Every line in the data below from the one containing "Continue the Blender" down to the one containing "geo.add(V3.reshape(-1, 3), F4.reshape(-1, 4))", both included, must be retyped exactly; no other line is to appear.

● SUPPLIED ENTRIES
+-------+

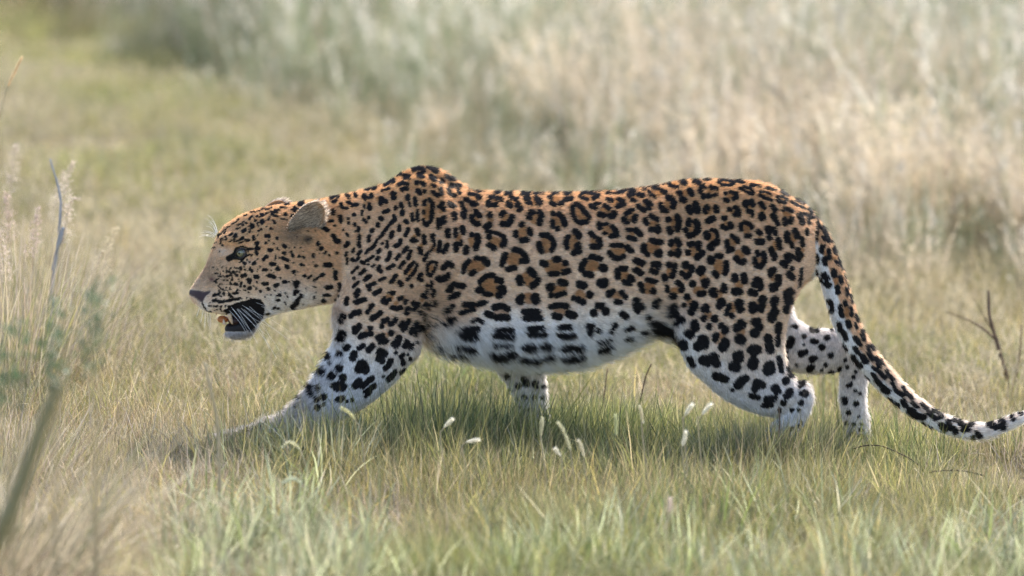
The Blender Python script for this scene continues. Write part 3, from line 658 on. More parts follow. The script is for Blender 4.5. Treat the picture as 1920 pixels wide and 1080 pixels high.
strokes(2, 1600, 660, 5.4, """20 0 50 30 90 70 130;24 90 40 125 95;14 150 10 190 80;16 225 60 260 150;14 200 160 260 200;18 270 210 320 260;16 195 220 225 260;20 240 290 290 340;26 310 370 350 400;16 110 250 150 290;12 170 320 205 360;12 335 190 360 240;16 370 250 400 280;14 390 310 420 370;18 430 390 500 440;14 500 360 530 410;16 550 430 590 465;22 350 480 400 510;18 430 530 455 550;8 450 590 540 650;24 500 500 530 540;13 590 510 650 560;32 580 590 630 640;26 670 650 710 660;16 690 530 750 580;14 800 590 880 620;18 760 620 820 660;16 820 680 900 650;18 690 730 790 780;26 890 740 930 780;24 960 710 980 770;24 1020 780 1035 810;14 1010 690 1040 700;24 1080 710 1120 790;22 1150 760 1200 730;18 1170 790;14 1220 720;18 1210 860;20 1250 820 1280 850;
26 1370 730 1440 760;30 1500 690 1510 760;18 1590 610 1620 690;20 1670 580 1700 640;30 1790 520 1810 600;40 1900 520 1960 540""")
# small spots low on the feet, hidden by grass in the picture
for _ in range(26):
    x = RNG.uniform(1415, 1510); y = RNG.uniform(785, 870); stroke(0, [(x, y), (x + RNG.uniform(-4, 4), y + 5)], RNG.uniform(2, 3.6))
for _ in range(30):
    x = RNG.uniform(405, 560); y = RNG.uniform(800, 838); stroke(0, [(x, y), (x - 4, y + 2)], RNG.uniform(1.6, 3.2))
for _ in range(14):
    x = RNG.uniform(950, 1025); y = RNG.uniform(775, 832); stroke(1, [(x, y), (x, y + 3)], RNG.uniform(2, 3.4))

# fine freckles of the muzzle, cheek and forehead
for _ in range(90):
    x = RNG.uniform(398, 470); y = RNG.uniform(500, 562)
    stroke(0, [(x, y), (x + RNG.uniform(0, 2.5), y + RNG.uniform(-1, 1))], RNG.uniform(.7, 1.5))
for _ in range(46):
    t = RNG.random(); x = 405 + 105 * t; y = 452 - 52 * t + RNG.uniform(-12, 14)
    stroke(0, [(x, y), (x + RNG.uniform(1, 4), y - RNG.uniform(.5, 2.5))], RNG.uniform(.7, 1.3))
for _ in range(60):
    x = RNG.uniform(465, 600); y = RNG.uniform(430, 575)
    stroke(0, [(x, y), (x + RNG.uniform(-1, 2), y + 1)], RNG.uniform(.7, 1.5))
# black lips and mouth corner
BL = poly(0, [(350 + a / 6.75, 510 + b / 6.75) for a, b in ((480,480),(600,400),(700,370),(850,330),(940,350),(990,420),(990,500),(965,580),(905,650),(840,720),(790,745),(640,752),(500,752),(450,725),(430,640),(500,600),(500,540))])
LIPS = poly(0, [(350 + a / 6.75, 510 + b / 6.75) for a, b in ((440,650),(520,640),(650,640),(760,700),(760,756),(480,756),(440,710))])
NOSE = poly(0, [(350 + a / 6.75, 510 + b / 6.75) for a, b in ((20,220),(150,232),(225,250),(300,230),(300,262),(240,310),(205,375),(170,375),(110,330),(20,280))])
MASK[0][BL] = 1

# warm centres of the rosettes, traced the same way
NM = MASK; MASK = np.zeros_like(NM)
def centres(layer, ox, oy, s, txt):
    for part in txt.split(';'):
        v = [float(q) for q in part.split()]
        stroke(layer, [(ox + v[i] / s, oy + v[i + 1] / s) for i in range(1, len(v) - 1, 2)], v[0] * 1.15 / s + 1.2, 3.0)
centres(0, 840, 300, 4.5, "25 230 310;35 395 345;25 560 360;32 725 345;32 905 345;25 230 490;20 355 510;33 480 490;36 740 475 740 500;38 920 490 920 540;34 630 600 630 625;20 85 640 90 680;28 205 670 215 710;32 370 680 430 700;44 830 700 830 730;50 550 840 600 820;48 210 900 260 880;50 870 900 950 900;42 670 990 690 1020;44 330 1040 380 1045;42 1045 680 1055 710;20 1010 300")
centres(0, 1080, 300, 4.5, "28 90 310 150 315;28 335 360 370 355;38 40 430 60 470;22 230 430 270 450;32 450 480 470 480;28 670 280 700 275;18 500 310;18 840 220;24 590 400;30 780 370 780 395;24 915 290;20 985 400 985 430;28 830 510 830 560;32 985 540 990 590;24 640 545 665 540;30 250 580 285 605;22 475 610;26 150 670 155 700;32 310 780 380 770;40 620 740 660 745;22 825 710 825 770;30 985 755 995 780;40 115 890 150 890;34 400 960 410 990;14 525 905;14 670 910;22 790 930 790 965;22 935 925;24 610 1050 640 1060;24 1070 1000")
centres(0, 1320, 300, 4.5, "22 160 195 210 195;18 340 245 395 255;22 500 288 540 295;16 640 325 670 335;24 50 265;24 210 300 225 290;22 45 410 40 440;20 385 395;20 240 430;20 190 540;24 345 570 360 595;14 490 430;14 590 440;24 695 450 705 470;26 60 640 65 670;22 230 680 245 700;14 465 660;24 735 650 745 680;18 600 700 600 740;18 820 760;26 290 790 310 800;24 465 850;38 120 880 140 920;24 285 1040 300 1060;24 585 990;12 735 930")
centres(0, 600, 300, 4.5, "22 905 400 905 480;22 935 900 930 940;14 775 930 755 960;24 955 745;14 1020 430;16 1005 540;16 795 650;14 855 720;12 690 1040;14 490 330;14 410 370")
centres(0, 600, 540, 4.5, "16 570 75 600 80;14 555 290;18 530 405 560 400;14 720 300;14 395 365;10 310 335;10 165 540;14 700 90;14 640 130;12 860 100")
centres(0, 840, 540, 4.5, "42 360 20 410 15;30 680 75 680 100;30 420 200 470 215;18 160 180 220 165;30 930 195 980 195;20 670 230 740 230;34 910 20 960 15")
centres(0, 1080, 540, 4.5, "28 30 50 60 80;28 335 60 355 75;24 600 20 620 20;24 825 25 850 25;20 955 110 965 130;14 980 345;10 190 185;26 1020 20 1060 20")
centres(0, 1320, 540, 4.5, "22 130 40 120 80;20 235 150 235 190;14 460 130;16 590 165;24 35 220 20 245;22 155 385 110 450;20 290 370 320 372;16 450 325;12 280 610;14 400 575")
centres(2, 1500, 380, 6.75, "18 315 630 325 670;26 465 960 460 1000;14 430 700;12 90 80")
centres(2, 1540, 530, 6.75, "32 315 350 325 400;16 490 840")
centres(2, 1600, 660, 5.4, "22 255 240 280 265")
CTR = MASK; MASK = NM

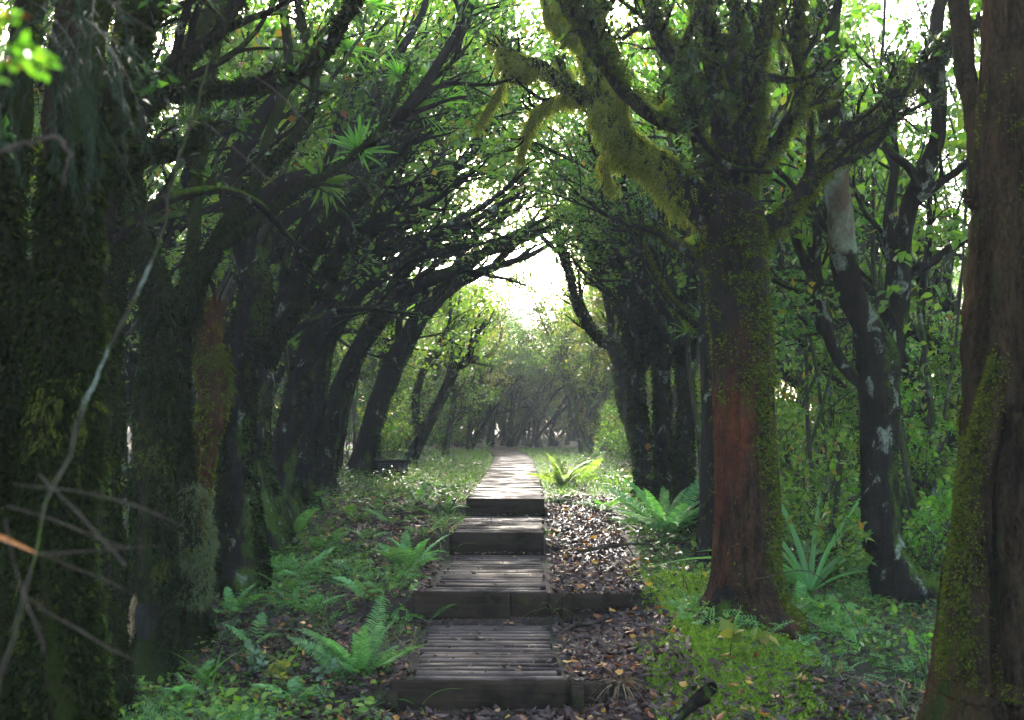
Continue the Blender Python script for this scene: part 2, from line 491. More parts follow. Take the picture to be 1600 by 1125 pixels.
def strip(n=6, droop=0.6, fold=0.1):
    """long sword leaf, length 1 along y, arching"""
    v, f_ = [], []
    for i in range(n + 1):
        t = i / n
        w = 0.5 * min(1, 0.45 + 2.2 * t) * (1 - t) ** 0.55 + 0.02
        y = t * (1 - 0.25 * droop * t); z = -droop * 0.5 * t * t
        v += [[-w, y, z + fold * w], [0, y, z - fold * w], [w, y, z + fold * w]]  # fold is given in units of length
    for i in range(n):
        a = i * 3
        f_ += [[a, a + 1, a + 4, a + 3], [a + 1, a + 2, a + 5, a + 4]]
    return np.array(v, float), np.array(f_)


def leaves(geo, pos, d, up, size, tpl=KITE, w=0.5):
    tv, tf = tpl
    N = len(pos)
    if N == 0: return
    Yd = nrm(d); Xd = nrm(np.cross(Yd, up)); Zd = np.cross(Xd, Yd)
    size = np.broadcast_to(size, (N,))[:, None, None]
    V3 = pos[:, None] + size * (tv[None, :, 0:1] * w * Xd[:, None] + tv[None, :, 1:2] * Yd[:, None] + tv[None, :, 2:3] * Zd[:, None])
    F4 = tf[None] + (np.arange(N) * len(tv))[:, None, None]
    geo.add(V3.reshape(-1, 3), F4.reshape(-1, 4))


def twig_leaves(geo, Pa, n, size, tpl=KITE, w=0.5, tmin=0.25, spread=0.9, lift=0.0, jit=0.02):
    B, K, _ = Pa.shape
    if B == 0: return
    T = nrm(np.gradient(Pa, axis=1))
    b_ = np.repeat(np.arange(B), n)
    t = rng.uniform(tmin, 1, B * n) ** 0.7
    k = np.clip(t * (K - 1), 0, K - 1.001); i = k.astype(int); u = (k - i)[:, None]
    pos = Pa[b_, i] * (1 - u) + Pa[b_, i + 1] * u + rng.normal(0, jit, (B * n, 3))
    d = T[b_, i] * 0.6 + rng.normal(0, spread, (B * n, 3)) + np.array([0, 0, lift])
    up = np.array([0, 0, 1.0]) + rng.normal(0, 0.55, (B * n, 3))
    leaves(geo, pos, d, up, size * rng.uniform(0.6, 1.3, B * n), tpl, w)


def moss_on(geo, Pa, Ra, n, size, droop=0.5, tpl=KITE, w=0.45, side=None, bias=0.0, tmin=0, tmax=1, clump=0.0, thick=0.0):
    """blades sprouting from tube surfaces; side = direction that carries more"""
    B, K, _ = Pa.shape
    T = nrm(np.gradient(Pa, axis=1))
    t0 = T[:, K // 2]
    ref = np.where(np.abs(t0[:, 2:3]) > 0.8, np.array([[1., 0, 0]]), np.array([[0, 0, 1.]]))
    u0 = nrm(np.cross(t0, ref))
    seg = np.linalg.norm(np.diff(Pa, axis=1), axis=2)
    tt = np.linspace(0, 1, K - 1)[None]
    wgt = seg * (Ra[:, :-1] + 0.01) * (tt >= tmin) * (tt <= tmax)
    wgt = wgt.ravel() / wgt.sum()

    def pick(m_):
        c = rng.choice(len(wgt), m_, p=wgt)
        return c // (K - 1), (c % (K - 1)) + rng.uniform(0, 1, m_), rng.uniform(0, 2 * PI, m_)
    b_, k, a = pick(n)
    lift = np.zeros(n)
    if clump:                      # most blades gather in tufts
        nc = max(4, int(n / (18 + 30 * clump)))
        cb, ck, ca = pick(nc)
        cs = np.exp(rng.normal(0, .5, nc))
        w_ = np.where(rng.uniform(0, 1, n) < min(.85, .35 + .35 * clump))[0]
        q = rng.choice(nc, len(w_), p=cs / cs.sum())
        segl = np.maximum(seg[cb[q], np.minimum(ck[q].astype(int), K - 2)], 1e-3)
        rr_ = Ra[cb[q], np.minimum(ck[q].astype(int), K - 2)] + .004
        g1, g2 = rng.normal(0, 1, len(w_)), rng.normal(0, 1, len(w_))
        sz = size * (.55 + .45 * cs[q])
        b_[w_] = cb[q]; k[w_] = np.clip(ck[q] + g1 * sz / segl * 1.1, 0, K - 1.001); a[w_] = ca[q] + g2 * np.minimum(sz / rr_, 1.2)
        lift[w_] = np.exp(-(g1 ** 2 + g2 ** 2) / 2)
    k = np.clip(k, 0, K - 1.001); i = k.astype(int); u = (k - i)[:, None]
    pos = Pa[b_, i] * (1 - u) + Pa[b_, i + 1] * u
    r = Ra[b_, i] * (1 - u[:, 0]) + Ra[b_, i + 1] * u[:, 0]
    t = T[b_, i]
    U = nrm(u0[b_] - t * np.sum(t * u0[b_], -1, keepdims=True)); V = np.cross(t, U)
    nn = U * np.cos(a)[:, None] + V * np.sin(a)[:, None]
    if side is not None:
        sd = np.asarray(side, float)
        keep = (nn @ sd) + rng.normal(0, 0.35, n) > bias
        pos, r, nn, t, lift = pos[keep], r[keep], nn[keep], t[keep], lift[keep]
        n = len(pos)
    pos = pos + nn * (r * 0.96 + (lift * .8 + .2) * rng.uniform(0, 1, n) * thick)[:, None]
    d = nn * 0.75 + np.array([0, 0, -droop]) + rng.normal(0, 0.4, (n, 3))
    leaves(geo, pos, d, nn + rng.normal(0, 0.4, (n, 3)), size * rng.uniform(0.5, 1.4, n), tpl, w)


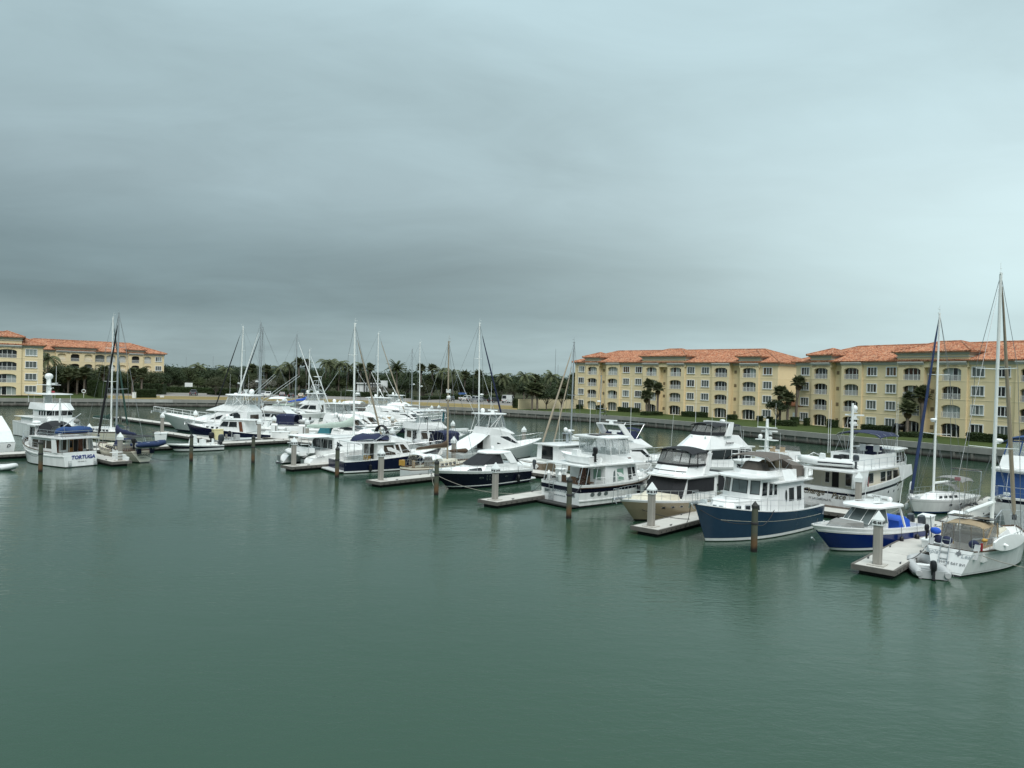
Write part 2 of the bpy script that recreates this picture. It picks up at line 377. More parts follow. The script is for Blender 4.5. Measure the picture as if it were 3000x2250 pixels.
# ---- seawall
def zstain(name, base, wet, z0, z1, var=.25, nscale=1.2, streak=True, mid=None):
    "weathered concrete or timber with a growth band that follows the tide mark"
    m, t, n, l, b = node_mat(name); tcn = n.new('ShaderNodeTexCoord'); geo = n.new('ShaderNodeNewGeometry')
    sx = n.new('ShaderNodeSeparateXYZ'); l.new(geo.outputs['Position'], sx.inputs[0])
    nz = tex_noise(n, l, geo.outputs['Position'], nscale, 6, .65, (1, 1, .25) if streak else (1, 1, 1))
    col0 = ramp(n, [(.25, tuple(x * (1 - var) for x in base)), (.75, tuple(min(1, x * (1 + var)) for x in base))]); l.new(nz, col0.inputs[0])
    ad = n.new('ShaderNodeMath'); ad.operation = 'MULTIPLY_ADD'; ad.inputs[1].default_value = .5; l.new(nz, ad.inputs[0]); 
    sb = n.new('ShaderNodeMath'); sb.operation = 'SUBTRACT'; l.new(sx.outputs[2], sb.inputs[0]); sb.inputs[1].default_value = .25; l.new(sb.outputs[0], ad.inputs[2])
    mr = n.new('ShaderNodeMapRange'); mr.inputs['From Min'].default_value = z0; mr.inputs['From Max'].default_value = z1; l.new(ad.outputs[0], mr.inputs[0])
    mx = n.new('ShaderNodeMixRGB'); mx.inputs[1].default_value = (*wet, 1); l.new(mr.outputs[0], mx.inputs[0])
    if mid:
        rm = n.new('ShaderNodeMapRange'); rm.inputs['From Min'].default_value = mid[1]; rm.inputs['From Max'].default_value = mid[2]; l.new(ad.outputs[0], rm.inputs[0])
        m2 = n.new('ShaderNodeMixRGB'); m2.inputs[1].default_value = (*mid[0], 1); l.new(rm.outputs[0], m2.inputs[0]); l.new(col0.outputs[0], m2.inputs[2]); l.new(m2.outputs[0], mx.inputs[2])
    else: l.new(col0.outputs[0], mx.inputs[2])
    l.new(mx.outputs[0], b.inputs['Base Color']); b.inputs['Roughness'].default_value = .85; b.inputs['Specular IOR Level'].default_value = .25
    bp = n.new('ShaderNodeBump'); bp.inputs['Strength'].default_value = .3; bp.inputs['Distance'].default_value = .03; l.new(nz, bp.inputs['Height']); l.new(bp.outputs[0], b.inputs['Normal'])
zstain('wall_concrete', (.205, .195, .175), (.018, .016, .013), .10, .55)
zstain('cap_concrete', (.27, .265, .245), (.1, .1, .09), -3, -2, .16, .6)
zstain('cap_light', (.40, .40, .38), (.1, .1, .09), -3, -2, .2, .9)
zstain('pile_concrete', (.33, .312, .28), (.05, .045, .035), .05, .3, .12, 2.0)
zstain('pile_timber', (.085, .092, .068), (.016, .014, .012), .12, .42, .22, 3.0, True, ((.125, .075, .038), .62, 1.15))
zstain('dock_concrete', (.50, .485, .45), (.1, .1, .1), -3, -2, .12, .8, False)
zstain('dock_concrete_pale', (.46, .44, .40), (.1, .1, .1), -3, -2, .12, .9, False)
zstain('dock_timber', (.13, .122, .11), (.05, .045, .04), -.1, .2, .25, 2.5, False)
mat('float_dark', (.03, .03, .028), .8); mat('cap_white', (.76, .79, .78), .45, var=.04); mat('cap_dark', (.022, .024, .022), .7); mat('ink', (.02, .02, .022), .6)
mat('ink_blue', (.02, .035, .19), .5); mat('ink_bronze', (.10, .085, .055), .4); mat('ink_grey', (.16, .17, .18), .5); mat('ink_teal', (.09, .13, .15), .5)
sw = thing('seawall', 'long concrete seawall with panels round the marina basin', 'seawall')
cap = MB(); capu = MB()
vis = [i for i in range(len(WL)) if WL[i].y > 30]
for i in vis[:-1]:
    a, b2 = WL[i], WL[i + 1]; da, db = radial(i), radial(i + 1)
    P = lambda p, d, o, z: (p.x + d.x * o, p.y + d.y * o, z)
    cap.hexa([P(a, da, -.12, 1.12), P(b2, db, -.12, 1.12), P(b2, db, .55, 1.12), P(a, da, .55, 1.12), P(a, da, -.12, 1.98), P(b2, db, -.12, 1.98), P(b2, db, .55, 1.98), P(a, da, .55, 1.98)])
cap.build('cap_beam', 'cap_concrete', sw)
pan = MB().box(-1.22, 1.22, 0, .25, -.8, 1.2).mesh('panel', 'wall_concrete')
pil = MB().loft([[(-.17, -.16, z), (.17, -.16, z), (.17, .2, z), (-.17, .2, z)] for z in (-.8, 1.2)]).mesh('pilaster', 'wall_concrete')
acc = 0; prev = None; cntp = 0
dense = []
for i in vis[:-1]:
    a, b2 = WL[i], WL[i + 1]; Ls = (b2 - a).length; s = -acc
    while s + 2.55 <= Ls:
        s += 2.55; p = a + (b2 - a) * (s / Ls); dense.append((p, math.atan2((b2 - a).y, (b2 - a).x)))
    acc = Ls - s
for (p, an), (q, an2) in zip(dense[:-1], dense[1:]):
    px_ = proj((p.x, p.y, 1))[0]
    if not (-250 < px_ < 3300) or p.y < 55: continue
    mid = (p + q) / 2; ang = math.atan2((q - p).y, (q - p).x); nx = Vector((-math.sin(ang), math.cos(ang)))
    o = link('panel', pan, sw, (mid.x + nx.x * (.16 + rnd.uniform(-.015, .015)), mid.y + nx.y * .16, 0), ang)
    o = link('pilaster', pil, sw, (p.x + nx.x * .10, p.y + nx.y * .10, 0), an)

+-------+

● WRITTEN ANSWER
Continue the Blender Python script for this scene: part 2, from line 491. More parts follow. Take the picture to be 1600 by 1125 pixels.
def strip(n=6, droop=0.6, fold=0.1):
    """long sword leaf, length 1 along y, arching"""
    v, f_ = [], []
    for i in range(n + 1):
        t = i / n
        w = 0.5 * min(1, 0.45 + 2.2 * t) * (1 - t) ** 0.55 + 0.02
        y = t * (1 - 0.25 * droop * t); z = -droop * 0.5 * t * t
        v += [[-w, y, z + fold * w], [0, y, z - fold * w], [w, y, z + fold * w]]  # fold is given in units of length
    for i in range(n):
        a = i * 3
        f_ += [[a, a + 1, a + 4, a + 3], [a + 1, a + 2, a + 5, a + 4]]
    return np.array(v, float), np.array(f_)


def leaves(geo, pos, d, up, size, tpl=KITE, w=0.5):
    tv, tf = tpl
    N = len(pos)
    if N == 0: return
    Yd = nrm(d); Xd = nrm(np.cross(Yd, up)); Zd = np.cross(Xd, Yd)
    size = np.broadcast_to(size, (N,))[:, None, None]
    V3 = pos[:, None] + size * (tv[None, :, 0:1] * w * Xd[:, None] + tv[None, :, 1:2] * Yd[:, None] + tv[None, :, 2:3] * Zd[:, None])
    F4 = tf[None] + (np.arange(N) * len(tv))[:, None, None]
    geo.add(V3.reshape(-1, 3), F4.reshape(-1, 4))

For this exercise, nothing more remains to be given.